India’s Market Is Warning About Lower Growth
The market is pricing a tougher future. Policy must deliver a stronger one.
By Vikas Sehgal
At current levels, India’s stock market is no longer pricing a cheap growth story. It is pricing a more difficult reality: India may be at risk of becoming a lower-growth economy.
The market is not saying India will grow at 7–8% real GDP forever. It appears to be pricing something closer to a 5–6% real growth economy — still respectable, but no longer exceptional enough to justify complacency.
That is the warning.
Note: China adjusted = mainland China + Hong Kong market cap, to capture Chinese companies listed outside the mainland.
India cannot afford to let its growth premium erode. If the government wants to protect that premium, it has to loosen the constraints on growth.

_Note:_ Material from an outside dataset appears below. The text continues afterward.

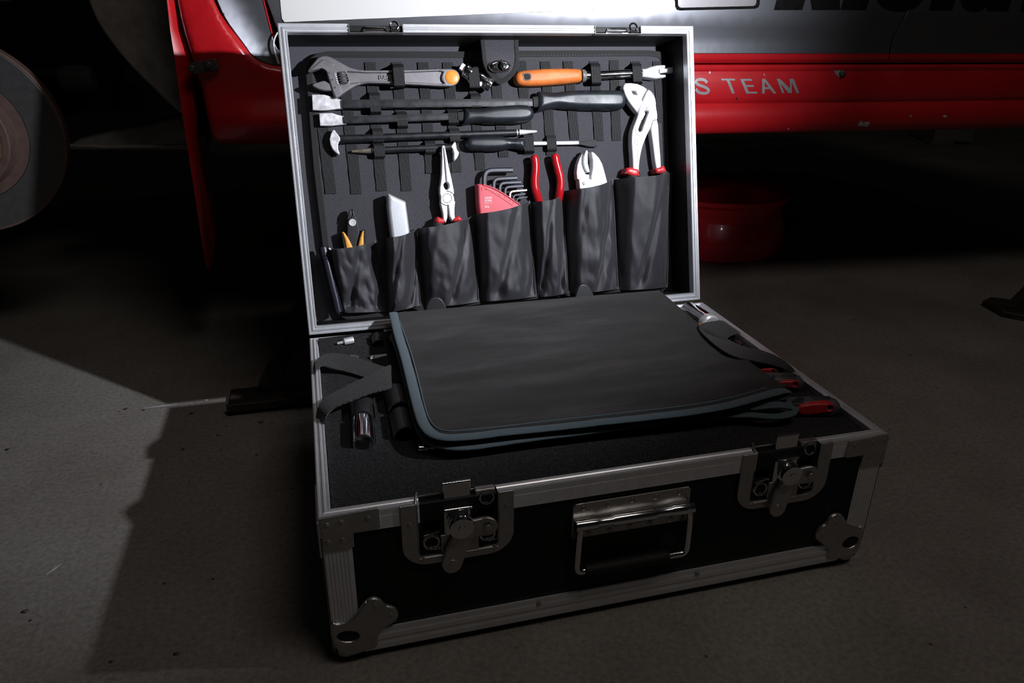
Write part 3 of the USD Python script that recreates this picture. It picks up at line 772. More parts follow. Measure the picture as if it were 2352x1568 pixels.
# corner posts and bottom edges
for x0, x1 in ((-0.0012, 0.027), (CW - 0.027, CW + 0.0012)):
    for y0, y1 in ((-0.0012, 0.027), (CD - 0.027, CD + 0.0012)):
        sx, sy = (x0 if x0 < 0 else x1), (y0 if y0 < 0 else y1)
        part(case, 'corner_post', [cbox(WORLD, (x0, x1), sorted((sy, sy + (0.002 if sy < 0 else -0.002))), (0.03, CH - 0.02), 0.0006), cbox(WORLD, sorted((sx, sx + (0.002 if sx < 0 else -0.002))), (y0, y1), (0.03, CH - 0.02), 0.0006)]
             + [cbox(WORLD, (x0 + 0.0025 + 0.0035 * i, x0 + 0.0045 + 0.0035 * i), sorted((sy, sy + (-0.0005 if sy < 0 else 0.0005))), (0.031, CH - 0.021), 0.0002) for i in range(7)], M['alum'])
def bottom_edge(fr, L_):
    pr = [(0.0005, 0.011), (-0.001, 0.0105), (0.0020, 0.0115), (0.0026, 0.0135), (0.0027, 0.0185), (0.0020, 0.0200), (0.0017, 0.0205), (0.0017, 0.0240), (0.0020, 0.0245), (0.0027, 0.0252), (0.0027, 0.0300), (0.0020, 0.0312), (0.0016, 0.0318), (0.0016, 0.0372), (0.0010, 0.0383), (-0.0005, 0.0383)]
    return extrude_s(fr, pr, 0.03, L_ - 0.03, 2)
part(case, 'bottom_edge', bottom_edge(FRONT, CW), M['alum'], smooth=20)
part(case, 'bottom_edge', bottom_edge(Frame((0, CD, 0), (0, -1, 0), (0, 0, 1), (-1, 0, 0)), CD), M['alum'], smooth=20)
part(case, 'bottom_edge', bottom_edge(Frame((CW, 0, 0), (0, 1, 0), (0, 0, 1), (1, 0, 0)), CD), M['alum'], smooth=20)
part(case, 'bottom_edge', bottom_edge(Frame((CW, CD, 0), (-1, 0, 0), (0, 0, 1), (0, 1, 0)), CW), M['alum'], smooth=20)
def rivets(owner, fr, pts, h, r=0.0028, px=True):
    for x, y in pts:
        c = fr.at3(x, y, h) if px else fr.w([x, y, h])
        part(owner, 'rivet', dome(c, fr.m[:, 2], r, 0.0012), M['steel_plate'])
rivets(case, FRONT, [(1238, 1387), (1602, 1318)], 0.0032)
# top corner brackets
bl = part(case, 'corner_bracket', [plate(FRONT, [(733, 1192), (868, 1167), (871, 1170), (874, 1210), (871, 1213), (812, 1224), (814, 1255), (810, 1258), (746, 1270)], 0.001, 0.0030, 0.0006), cbox(WORLD, (-0.003, -0.001), (-0.003, 0.06), (CH - 0.045, CH - 0.004), 0.0006)], M['steel_plate'], label='steel angle at the top of the left corner')
rivets(bl, FRONT, [(783, 1199), (845, 1190), (787, 1240), (750, 1206), (753, 1246)], 0.0030)
brk = part(case, 'corner_bracket', [plate(FRONT, [(1952, 1014), (2041, 997), (2043, 1000), (2027, 1062), (2022, 1068), (1978, 1074), (1976, 1071), (1984, 1046), (1944, 1052), (1941, 1049)], 0.001, 0.0030, 0.0006), cbox(WORLD, (CW + 0.001, CW + 0.003), (-0.003, 0.06), (CH - 0.045, CH - 0.004), 0.0006)], M['steel_plate'], label='steel angle at the top of the right corner')
rivets(brk, FRONT, [(1965, 1023), (2006, 1016), (1998, 1050), (2034, 1012), (2025, 1046)], 0.0030)
# bottom ball corners
def ball(cx, cy, cz, r):
    s = trimesh.creation.icosphere(3, r)
    return T(s.vertices * [1, 1, 1] + [cx, cy, cz], s.faces)
def corner(outline, hole, rv, cx, label):
    hp = [(hole[0] + hole[2] * math.cos(t) * math.cos(hole[4]) - hole[3] * math.sin(t) * math.sin(hole[4]), hole[1] + hole[2] * math.cos(t) * math.sin(hole[4]) + hole[3] * math.sin(t) * math.cos(hole[4])) for t in np.linspace(0, 2 * math.pi, 20, endpoint=False)]
    c = part(case, 'ball_corner', [plate(FRONT, outline, 0.001, 0.0055, 0.003, smooth=1, holes=[hp]), ball(cx, 0.0125, 0.0150, 0.0148)], M['steel_plate'], label=label)
    part(c, 'lock_hole', plate(FRONT, hp, 0.001, 0.0036, 0.0005, h=0.0055), M['hole'])
    rivets(c, FRONT, rv, 0.0055)
corner([(762, 1432), (775, 1436), (798, 1430), (815, 1419), (826, 1403), (836, 1387), (848, 1378), (862, 1375), (876, 1381), (886, 1393), (897, 1395), (911, 1400), (917, 1413), (911, 1428), (895, 1438), (880, 1446), (869, 1462), (868, 1488), (842, 1496), (822, 1504), (800, 1509), (780, 1502), (766, 1484), (758, 1456)], (800, 1464, 25, 12, -0.05), [(861, 1391), (898, 1412)], 0.0125, 'round steel cap of the bottom left corner')
corner([(1985, 1209), (1972, 1213), (1955, 1208), (1944, 1196), (1938, 1184), (1924, 1181), (1909, 1189), (1901, 1204), (1888, 1212), (1877, 1226), (1876, 1240), (1890, 1251), (1901, 1257), (1904, 1275), (1900, 1289), (1940, 1283), (1962, 1277), (1976, 1262), (1983, 1236)], (1955, 1247, 19, 11, -0.42), [(1921, 1199), (1890, 1226)], CW - 0.0125, 'round steel cap of the bottom right corner')
for x in (0.045, CW - 0.045):
    for y in (0.04, CD - 0.04):
        part(case, 'foot', lathe((x, y, 0), (x, y, 0.012), [(0, 0.014), (0.1, 0.016), (1, 0.019)], 20), M['rubber_black'])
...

That means reducing fiscal wastage, improving the quality of public spending, accelerating infrastructure execution, lowering friction for private investment, easing the burden on businesses, and allowing more capital to flow into productive sectors.
India does not need more headline spending. It needs better spending.
The risk is that too much fiscal capacity is absorbed by subsidies, bureaucracy, leakage, and low-return expenditure, while too little goes into productivity, logistics, manufacturing depth, energy security, and private-sector confidence. If that continues, India’s growth ceiling will fall.
And the market is already beginning to price that risk.
The market is giving India a warning, not a guarantee.